Following the initiation entitled “Impulse Study,” in which diffuse sounds move rapidly into a mesmerizing rock out, the “Beacon” movement swayed with impressionistic light amid tendrils of fog. The superlative CMS quartet of players proved that there is plenty of beauty in the gentle swaying sea of sound evoking Benjamin Britten at his best.

Throughout the performance all four performers were every bit as riveting as the intense score. Music and movement joined in mad irregularity during the “Semaphore” movement in which bizarre rhythmic patters were punctuated by bow whips on the part of the violinist and cellist. Several audience members whispered, ‘Harry Potter’s magic wand’ has come to life as sounds whirled through the mesmerized hall.

Semaphore
Photo by Ben Bonouvrier.

In the terrifying “Tallying” movement repeated quarter notes pass through the group to represent the monotony of incarceration, A ticking clock of pizzicato and slow moving quarter syncopations spell out the passage of time in pianissimo desperation with clarinet filigrees descending to nothingness.

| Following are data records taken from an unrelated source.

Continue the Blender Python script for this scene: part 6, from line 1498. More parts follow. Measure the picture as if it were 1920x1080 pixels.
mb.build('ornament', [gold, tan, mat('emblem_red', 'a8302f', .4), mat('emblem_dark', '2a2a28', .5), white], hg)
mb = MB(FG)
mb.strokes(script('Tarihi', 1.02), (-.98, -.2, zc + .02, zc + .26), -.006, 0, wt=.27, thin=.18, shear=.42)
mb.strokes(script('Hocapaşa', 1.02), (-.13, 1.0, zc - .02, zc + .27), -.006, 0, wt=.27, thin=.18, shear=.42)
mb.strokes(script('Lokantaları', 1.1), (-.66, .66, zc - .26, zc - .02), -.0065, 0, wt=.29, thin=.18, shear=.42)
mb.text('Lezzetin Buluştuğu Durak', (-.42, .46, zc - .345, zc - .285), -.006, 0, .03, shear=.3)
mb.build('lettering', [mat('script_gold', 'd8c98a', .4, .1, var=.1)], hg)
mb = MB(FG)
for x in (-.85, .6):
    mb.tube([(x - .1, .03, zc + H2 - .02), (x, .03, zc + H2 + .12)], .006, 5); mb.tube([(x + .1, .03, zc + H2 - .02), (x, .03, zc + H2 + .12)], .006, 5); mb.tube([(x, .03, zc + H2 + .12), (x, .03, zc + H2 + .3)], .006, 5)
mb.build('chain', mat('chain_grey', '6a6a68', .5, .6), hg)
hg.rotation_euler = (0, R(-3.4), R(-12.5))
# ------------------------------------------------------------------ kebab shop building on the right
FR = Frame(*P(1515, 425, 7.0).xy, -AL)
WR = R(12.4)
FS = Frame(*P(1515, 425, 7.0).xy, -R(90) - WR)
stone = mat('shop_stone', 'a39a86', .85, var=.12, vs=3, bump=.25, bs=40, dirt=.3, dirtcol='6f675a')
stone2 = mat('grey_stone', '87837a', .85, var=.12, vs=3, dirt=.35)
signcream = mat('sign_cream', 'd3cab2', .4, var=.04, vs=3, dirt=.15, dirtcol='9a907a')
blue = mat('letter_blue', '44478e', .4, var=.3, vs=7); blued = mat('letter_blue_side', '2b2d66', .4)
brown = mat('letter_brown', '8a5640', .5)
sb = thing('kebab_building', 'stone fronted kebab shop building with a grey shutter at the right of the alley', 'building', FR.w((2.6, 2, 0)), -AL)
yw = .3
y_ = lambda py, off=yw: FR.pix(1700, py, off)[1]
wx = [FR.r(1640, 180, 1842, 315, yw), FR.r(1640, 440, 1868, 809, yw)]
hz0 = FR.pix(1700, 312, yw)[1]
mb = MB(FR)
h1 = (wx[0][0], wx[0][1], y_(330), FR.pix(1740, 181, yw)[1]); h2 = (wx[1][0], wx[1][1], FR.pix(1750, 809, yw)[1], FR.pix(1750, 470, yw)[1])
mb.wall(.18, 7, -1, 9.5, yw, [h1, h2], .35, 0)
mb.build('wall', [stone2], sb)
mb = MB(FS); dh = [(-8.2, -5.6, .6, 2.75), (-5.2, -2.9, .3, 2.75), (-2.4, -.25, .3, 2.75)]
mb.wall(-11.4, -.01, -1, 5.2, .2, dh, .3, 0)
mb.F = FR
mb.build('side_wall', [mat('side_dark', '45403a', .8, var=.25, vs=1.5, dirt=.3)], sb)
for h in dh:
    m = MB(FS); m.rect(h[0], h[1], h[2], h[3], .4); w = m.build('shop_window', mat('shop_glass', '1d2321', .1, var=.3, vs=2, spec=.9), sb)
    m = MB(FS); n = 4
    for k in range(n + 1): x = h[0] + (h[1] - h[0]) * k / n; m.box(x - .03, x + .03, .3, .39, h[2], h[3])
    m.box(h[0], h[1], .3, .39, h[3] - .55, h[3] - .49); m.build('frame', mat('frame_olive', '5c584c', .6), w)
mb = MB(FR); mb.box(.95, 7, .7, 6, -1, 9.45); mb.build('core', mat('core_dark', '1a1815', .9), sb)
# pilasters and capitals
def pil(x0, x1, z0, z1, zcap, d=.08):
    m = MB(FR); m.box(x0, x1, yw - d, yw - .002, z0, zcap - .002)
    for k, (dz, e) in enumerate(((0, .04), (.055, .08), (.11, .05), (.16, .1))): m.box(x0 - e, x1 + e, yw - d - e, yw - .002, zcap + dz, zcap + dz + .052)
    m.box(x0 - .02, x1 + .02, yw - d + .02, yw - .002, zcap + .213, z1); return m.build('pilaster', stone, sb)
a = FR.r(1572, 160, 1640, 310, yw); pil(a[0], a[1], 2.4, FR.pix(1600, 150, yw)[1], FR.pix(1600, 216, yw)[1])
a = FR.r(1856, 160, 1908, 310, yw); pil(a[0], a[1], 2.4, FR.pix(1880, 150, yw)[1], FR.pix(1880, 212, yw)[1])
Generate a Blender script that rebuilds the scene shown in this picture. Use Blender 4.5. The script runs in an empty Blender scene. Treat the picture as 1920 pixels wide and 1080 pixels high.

Evocative of eccentric Charles Ives quizzical scores, the closing movement, “Morse 2,” escorts the listener to the sinking Titanic. The inner workings of the piano were tapped in a last minute distress signal as the remainder of the players phrased fragments of “Nearer My God to Thee” in eerie pianissimo. In Dean’s world there is no God to save us from the bitterness of the end.

The stand-alone composition in the second half, Brahms’s magnificent piano quartet in g minor, Op. 25 was given an incredible performance. With just a bit of imagination the listener was transported to work’s first performance when Clara Schumann performed her magic. Moving with ease from emotional depth to the pizzazz of the gypsy spectacle finale this was a hallelujah performance in which every note mattered, every phrase was celebrated with increasing intensity.

CMS artists
Photo by Ben Bonouvrier.

The CMS artists’ exuberant music making never came at the cost of sensitivity and impeccable turns of phrase and every tempo change was wrought with care. The only sour note was the absence of music students in the hall: such a celebration should be shared with all! Make way for CMS, hopefully coming to your neighborhood sometime soon.